Around the World
Text only versionFor BBC staff around the world and off-base in the UK


Ariel 'Foreign Bureau'

By Grant Goddard, Radio consultant, Phnom Penh, 11 May 2004



I pull back the bedroom curtains and, from my window, see a huge elephant ambling along the promenade above the Mekong River.



Every morning at 6.30 Sam Bo, the only elephant in Phnom Penh, walks to his day job giving rides around the base of the city’s only hill. The street is already filled with rush hour traffic, since most shops and offices open at 7am.



Weaving in and out between huge 4-by-4s driven by various officials are hundreds of motorbikes, which have replaced the bicycle as Cambodians’ preferred mode of transport.



If there is a highway code, nobody seems to have read it. Confusingly, traffic travels in both directions on both sides of the road and often on the pavement too.



It’s the LA of Asia - nobody walks



You see youngsters riding motorbikes to school, and parents carrying three or four children precariously on a single bike. I’ve seen a motorbike carrying a palm tree, another loaded with an iron girder which could have decapitated someone, and a bike carrying three dogs, one with its paws on the handlebars. Few people wear crash helmets but most wear surgical masks to keep out the dust, pollution and bugs.



Phnom Penh, Cambodia

Phnom Penh is the LA of Asia - nobody walks. What were once pavements are now clogged with parked cars and bikes, impromptu shops, and families selling petrol in old bottles from the kerb. The few walkers - the very poor and foreigners - are forced to negotiate the gutter, risking being hit by bikes coming from all directions.
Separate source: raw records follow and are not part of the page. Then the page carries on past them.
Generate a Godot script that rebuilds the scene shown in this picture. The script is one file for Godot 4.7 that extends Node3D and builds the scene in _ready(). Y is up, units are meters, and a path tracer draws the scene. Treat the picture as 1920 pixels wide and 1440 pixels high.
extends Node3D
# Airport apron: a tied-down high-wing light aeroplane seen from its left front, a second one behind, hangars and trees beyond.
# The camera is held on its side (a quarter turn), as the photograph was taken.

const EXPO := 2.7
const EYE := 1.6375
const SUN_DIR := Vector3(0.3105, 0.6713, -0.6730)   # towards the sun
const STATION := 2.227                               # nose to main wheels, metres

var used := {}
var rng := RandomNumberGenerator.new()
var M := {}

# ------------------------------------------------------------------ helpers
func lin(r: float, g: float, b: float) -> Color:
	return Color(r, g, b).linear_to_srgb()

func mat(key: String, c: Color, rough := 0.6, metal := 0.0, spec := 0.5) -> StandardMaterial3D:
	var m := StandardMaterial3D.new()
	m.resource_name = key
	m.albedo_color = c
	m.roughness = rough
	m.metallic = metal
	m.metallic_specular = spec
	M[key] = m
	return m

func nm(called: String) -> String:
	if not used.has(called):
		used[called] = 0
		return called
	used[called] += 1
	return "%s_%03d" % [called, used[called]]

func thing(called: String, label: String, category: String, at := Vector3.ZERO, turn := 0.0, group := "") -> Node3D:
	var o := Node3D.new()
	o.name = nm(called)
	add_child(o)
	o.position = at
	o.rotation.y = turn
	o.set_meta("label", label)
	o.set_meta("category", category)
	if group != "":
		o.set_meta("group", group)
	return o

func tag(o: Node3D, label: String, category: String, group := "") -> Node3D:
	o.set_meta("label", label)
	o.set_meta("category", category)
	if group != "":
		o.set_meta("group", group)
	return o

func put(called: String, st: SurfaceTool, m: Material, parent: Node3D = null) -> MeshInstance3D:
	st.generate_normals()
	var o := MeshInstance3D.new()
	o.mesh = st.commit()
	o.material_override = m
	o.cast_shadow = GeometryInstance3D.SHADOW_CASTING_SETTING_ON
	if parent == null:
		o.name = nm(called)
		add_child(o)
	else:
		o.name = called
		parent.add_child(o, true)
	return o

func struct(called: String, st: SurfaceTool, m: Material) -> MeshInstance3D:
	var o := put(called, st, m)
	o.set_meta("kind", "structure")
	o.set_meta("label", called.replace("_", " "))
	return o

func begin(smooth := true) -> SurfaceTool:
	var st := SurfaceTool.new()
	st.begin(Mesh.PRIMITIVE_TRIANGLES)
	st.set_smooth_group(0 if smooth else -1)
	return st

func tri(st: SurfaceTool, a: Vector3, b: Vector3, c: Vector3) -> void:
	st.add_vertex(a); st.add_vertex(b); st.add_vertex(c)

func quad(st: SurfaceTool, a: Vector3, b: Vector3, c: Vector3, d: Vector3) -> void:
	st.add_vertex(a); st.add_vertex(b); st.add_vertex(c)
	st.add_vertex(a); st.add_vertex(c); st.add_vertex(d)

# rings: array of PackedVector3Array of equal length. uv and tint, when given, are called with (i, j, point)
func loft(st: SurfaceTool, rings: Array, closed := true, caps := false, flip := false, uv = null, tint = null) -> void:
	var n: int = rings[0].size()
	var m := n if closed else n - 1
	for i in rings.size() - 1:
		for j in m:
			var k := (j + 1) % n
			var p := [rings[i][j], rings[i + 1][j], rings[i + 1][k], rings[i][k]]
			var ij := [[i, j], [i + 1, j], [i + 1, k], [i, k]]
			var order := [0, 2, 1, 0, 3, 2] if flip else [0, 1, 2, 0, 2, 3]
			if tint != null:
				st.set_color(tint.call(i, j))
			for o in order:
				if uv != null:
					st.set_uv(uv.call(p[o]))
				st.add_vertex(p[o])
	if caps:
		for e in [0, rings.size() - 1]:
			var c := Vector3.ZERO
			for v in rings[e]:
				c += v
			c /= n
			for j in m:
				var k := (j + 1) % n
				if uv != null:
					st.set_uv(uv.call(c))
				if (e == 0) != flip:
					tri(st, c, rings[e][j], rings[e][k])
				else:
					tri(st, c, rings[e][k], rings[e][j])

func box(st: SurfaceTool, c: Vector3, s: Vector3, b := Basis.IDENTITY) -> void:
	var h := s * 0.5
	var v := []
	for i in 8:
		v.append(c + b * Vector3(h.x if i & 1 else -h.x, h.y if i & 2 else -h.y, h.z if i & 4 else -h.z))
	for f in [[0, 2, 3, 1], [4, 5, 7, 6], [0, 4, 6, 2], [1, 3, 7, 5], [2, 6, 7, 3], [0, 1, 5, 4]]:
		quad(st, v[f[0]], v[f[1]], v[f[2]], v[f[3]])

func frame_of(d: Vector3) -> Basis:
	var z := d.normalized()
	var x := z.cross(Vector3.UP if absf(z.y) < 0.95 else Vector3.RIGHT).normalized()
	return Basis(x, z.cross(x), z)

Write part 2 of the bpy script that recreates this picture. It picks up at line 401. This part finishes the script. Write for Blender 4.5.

I work at the Women’s Media Centre where I’m training four enthusiastic staff to produce a youth phone-in show. They are excited that the centre has been nominated for the One World Broadcasting Trust special award for development media. The team has proudly designated its office the ‘BBC office’ even though they are not BBC staff.



The future will be bright



The only drawback to working in this beautifully airy, purpose-built place is that we are shadowed by a huge transmitter mast in the car park that broadcasts the centre’s radio station, FM 102, to 60 percent of the population. Although customary to remove shoes before entering the building, staff must don flip-flops to use equipment such as the photocopier, or risk electrocution from the mast’s 10kW electrical field.



At lunchtime, almost everyone goes home for a two hour siesta that offers relief from the 35-degree heat. I take lunch at the real BBC office – a villa whose walled garden includes banana and mango trees - with some of the 30 local staff who live too far away to go home.



Malene, one of two BBC housekeepers, buys our food from the plethora of pavement stalls, at less than a dollar each. Dishes always come with boiled rice or noodles, although Malene once proudly gave me chips procured from who knows where.



After a productive afternoon’s work, I walk home past a school when a girl about 11 rushes out, runs across the road and starts talking to me in perfect English. After a minute, a motorbike taxi stops outside the school gates; she bids me farewell, jumps on the back (side-saddle, as is usual for girls) and waves goodbye as she disappears down the street.



She inspires confidence that the future of this country will be bright in her generation’s hands.